Chiffon #17

Today I have to let you know it is Mother”s Day tomorrow and I wish all you mothers… something. I don”t quite know what, I will think.

When you think about it, there are quite a few. Take Johnny. He is a mother of a pollie. In fact most pollies are mothers. The petrol companies are mothers, so is the Reserve Bank chief and all home loan lenders. I wish you all a mother of a day. Anyone, really, depending on their Karma, can be a mother.

What about Beaconsfield? She is writing a lot of firsts for Johnnies I.R. laws. When in the last fifty years have you seen the leader of a trade union (with the exception of Bob Hawke who had issues) speaking on behalf of the company and don”t some revelations come out.

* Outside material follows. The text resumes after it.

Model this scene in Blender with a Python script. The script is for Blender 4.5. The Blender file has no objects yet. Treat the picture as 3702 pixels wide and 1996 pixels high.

After two hundred and seventy-seven hours, the spokesman for the company, the Australian Workers Union, said the company had a plan in place for eighty five hours. No, nothing wrong with the maths there. This is proved because every thing happens in the next forty-eight hours. That untruth never changed, which is another indicator as to how prepared and able to deal with this kind of scenario the mining industry actually is.

What of the family of the dead miner? There will be no spontaneous anything for his family. I expect that the TV needs to be thanked for providing the local population with the opportunity to achieve their fifteen minutes of fame, at the expense of a tragedy. It is OK for the company and its executive for becoming invisible. Why not the whole effort? But great TV. I am going to nominate Beaconsfield for best supporting role to a farce.

Sunday Night May 7, 2006

And just when you thought it could not get any better, Risky Carleton (no they did not name the footy team after him) up and drops dead right after asking (I presume) a really hard question at the media conference right there, well just off camera. A heart attack!Well, I know there are only two things that are hard on the heart and one of them is running up hills and the other is running down people.

I personally did not like his style of prying (journalism) that he did, but I guess another Labor prime minister can be credited with having told us so during an interview when asked a question by Richard Carlton. He replied, ‘you haven”t got any better have you?’ I am sorry this is what I remember of this man.

Imagine this. You are a timeless soul traveling through.. the.. what is, and just imagine you come across a native of this dimension with similar abilities, inadvertently attempting to ostracise you by belittling you. Not wishing to entertain the concept of competition too innocently, what pray tell is going off in my head. I am suspecting this: I have been uncovered.

Telepathically an attempt was made (not for the first time) to scan my thoughts. This is something which can be felt, for those sensitive enough to be in tune with their thoughts. Someone I have met is aware, I think. And worse I think they know what I think. But I tell you, I am getting a little pissed off with pseudonym seeking anachronisms purportedly suffering social segregation due to their ability to refuse to accept that they are only words, not the whole bloody English language.

I don”t mind being their venting machine, once. Personally I don”t see why the fuck I should put up with such crap. There is no collar around my neck and no ring on my finger. But what could I do?

Carlos Castaneda”s Don Juan maintains that to be extraordinary is beyond the average man because the average man puts all his energy into being average. So I guess I must be throwing this little philosophy into the equation.

As she watched from her window, a fox darted across the common, causing her to exclaim in a gleeful tone, ‘I smell a hunt coming on.’